- INSTRUCTION -
Can you reproduce the data beneath, keeping every line exact?
+---+
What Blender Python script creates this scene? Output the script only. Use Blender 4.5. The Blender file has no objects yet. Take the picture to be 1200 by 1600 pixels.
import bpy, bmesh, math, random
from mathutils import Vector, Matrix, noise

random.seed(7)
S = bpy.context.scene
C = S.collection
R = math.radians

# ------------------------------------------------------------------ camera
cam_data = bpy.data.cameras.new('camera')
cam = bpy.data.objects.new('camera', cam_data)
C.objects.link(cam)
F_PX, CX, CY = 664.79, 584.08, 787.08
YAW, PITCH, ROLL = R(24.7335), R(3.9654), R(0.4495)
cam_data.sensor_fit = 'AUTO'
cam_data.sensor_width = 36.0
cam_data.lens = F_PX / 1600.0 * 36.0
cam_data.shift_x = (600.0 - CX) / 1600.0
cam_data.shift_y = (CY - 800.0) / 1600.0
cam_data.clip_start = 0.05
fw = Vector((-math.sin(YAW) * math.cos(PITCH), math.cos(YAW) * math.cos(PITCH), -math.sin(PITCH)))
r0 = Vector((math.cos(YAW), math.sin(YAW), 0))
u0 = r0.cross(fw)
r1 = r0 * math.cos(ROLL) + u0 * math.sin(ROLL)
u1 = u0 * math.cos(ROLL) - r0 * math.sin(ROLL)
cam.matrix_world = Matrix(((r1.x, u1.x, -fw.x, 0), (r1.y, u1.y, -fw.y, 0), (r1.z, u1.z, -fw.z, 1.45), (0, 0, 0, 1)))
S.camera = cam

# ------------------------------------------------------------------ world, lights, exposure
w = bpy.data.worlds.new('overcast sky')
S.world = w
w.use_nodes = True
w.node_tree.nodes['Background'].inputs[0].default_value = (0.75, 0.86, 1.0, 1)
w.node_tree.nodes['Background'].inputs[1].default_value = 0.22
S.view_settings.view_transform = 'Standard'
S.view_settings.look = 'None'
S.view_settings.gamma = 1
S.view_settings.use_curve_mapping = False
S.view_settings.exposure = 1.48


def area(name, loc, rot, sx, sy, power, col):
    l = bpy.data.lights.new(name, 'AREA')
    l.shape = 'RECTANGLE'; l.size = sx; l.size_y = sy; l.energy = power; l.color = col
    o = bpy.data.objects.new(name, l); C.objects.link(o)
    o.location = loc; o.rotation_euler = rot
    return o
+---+
- TASK RESULT -
What Blender Python script creates this scene? Output the script only. Use Blender 4.5. The Blender file has no objects yet. Take the picture to be 1200 by 1600 pixels.
import bpy, bmesh, math, random
from mathutils import Vector, Matrix, noise

random.seed(7)
S = bpy.context.scene
C = S.collection
R = math.radians

# ------------------------------------------------------------------ camera
cam_data = bpy.data.cameras.new('camera')
cam = bpy.data.objects.new('camera', cam_data)
C.objects.link(cam)
F_PX, CX, CY = 664.79, 584.08, 787.08
YAW, PITCH, ROLL = R(24.7335), R(3.9654), R(0.4495)
cam_data.sensor_fit = 'AUTO'
cam_data.sensor_width = 36.0
cam_data.lens = F_PX / 1600.0 * 36.0
cam_data.shift_x = (600.0 - CX) / 1600.0
cam_data.shift_y = (CY - 800.0) / 1600.0
cam_data.clip_start = 0.05
fw = Vector((-math.sin(YAW) * math.cos(PITCH), math.cos(YAW) * math.cos(PITCH), -math.sin(PITCH)))
r0 = Vector((math.cos(YAW), math.sin(YAW), 0))
u0 = r0.cross(fw)
r1 = r0 * math.cos(ROLL) + u0 * math.sin(ROLL)
u1 = u0 * math.cos(ROLL) - r0 * math.sin(ROLL)
cam.matrix_world = Matrix(((r1.x, u1.x, -fw.x, 0), (r1.y, u1.y, -fw.y, 0), (r1.z, u1.z, -fw.z, 1.45), (0, 0, 0, 1)))
S.camera = cam

# ------------------------------------------------------------------ world, lights, exposure
w = bpy.data.worlds.new('overcast sky')
S.world = w
w.use_nodes = True
w.node_tree.nodes['Background'].inputs[0].default_value = (0.75, 0.86, 1.0, 1)
w.node_tree.nodes['Background'].inputs[1].default_value = 0.22
S.view_settings.view_transform = 'Standard'
S.view_settings.look = 'None'
S.view_settings.gamma = 1
S.view_settings.use_curve_mapping = False
S.view_settings.exposure = 1.48


def area(name, loc, rot, sx, sy, power, col):
    l = bpy.data.lights.new(name, 'AREA')
    l.shape = 'RECTANGLE'; l.size = sx; l.size_y = sy; l.energy = power; l.color = col
    o = bpy.data.objects.new(name, l); C.objects.link(o)
    o.location = loc; o.rotation_euler = rot
    return o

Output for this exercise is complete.